Task goal:
Produce the listing below again, exactly as shown.

Raw data:
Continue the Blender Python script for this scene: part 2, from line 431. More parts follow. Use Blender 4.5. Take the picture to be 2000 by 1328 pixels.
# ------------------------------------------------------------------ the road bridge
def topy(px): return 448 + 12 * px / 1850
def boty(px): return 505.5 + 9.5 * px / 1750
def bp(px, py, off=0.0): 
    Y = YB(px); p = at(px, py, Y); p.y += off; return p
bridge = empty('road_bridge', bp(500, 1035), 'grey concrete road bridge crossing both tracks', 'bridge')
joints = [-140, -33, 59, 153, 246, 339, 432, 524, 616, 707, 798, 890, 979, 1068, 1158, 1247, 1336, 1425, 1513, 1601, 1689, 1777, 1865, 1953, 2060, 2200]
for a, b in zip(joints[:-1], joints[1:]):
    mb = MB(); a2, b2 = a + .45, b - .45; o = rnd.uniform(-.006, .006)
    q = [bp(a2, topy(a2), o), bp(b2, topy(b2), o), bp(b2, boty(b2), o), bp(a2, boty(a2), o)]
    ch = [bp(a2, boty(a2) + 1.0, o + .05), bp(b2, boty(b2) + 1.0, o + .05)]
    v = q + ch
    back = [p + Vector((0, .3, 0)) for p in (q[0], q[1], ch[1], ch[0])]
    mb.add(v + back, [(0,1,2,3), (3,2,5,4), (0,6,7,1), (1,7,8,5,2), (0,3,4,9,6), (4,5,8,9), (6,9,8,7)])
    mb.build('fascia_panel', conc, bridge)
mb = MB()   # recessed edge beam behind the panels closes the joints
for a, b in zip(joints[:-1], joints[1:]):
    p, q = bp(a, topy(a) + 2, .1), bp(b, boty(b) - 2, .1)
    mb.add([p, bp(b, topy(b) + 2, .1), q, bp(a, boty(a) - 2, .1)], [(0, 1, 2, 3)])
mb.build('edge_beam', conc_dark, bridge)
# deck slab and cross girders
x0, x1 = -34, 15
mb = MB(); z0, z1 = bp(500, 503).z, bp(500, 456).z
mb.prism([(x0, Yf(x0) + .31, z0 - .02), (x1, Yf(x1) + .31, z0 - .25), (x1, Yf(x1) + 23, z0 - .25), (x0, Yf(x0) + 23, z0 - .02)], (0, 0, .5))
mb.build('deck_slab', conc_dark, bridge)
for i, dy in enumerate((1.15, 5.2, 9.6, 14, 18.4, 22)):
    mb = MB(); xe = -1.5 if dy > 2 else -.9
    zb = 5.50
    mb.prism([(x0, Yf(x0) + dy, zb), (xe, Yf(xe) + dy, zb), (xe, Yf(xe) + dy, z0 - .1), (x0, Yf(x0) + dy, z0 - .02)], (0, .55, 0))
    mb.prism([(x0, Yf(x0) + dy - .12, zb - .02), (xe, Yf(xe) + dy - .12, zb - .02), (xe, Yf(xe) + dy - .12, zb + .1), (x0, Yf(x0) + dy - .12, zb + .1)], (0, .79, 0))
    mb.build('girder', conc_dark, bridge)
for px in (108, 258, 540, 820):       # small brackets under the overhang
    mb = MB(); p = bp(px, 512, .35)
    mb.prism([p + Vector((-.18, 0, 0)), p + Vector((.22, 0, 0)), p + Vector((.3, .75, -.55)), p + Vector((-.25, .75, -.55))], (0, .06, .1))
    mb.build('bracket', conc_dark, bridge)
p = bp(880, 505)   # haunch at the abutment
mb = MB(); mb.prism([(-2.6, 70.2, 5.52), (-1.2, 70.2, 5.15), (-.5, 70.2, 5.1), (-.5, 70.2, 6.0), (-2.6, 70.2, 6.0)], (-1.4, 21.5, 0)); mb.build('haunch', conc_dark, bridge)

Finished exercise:
Continue the Blender Python script for this scene: part 2, from line 431. More parts follow. Use Blender 4.5. Take the picture to be 2000 by 1328 pixels.
# ------------------------------------------------------------------ the road bridge
def topy(px): return 448 + 12 * px / 1850
def boty(px): return 505.5 + 9.5 * px / 1750
def bp(px, py, off=0.0): 
    Y = YB(px); p = at(px, py, Y); p.y += off; return p
bridge = empty('road_bridge', bp(500, 1035), 'grey concrete road bridge crossing both tracks', 'bridge')
joints = [-140, -33, 59, 153, 246, 339, 432, 524, 616, 707, 798, 890, 979, 1068, 1158, 1247, 1336, 1425, 1513, 1601, 1689, 1777, 1865, 1953, 2060, 2200]
for a, b in zip(joints[:-1], joints[1:]):
    mb = MB(); a2, b2 = a + .45, b - .45; o = rnd.uniform(-.006, .006)
    q = [bp(a2, topy(a2), o), bp(b2, topy(b2), o), bp(b2, boty(b2), o), bp(a2, boty(a2), o)]
    ch = [bp(a2, boty(a2) + 1.0, o + .05), bp(b2, boty(b2) + 1.0, o + .05)]
    v = q + ch
    back = [p + Vector((0, .3, 0)) for p in (q[0], q[1], ch[1], ch[0])]
    mb.add(v + back, [(0,1,2,3), (3,2,5,4), (0,6,7,1), (1,7,8,5,2), (0,3,4,9,6), (4,5,8,9), (6,9,8,7)])
    mb.build('fascia_panel', conc, bridge)
mb = MB()   # recessed edge beam behind the panels closes the joints
for a, b in zip(joints[:-1], joints[1:]):
    p, q = bp(a, topy(a) + 2, .1), bp(b, boty(b) - 2, .1)
    mb.add([p, bp(b, topy(b) + 2, .1), q, bp(a, boty(a) - 2, .1)], [(0, 1, 2, 3)])
mb.build('edge_beam', conc_dark, bridge)
# deck slab and cross girders
x0, x1 = -34, 15
mb = MB(); z0, z1 = bp(500, 503).z, bp(500, 456).z
mb.prism([(x0, Yf(x0) + .31, z0 - .02), (x1, Yf(x1) + .31, z0 - .25), (x1, Yf(x1) + 23, z0 - .25), (x0, Yf(x0) + 23, z0 - .02)], (0, 0, .5))
mb.build('deck_slab', conc_dark, bridge)
for i, dy in enumerate((1.15, 5.2, 9.6, 14, 18.4, 22)):
    mb = MB(); xe = -1.5 if dy > 2 else -.9
    zb = 5.50
    mb.prism([(x0, Yf(x0) + dy, zb), (xe, Yf(xe) + dy, zb), (xe, Yf(xe) + dy, z0 - .1), (x0, Yf(x0) + dy, z0 - .02)], (0, .55, 0))
    mb.prism([(x0, Yf(x0) + dy - .12, zb - .02), (xe, Yf(xe) + dy - .12, zb - .02), (xe, Yf(xe) + dy - .12, zb + .1), (x0, Yf(x0) + dy - .12, zb + .1)], (0, .79, 0))
    mb.build('girder', conc_dark, bridge)
for px in (108, 258, 540, 820):       # small brackets under the overhang
    mb = MB(); p = bp(px, 512, .35)
    mb.prism([p + Vector((-.18, 0, 0)), p + Vector((.22, 0, 0)), p + Vector((.3, .75, -.55)), p + Vector((-.25, .75, -.55))], (0, .06, .1))
    mb.build('bracket', conc_dark, bridge)
p = bp(880, 505)   # haunch at the abutment
mb = MB(); mb.prism([(-2.6, 70.2, 5.52), (-1.2, 70.2, 5.15), (-.5, 70.2, 5.1), (-.5, 70.2, 6.0), (-2.6, 70.2, 6.0)], (-1.4, 21.5, 0)); mb.build('haunch', conc_dark, bridge)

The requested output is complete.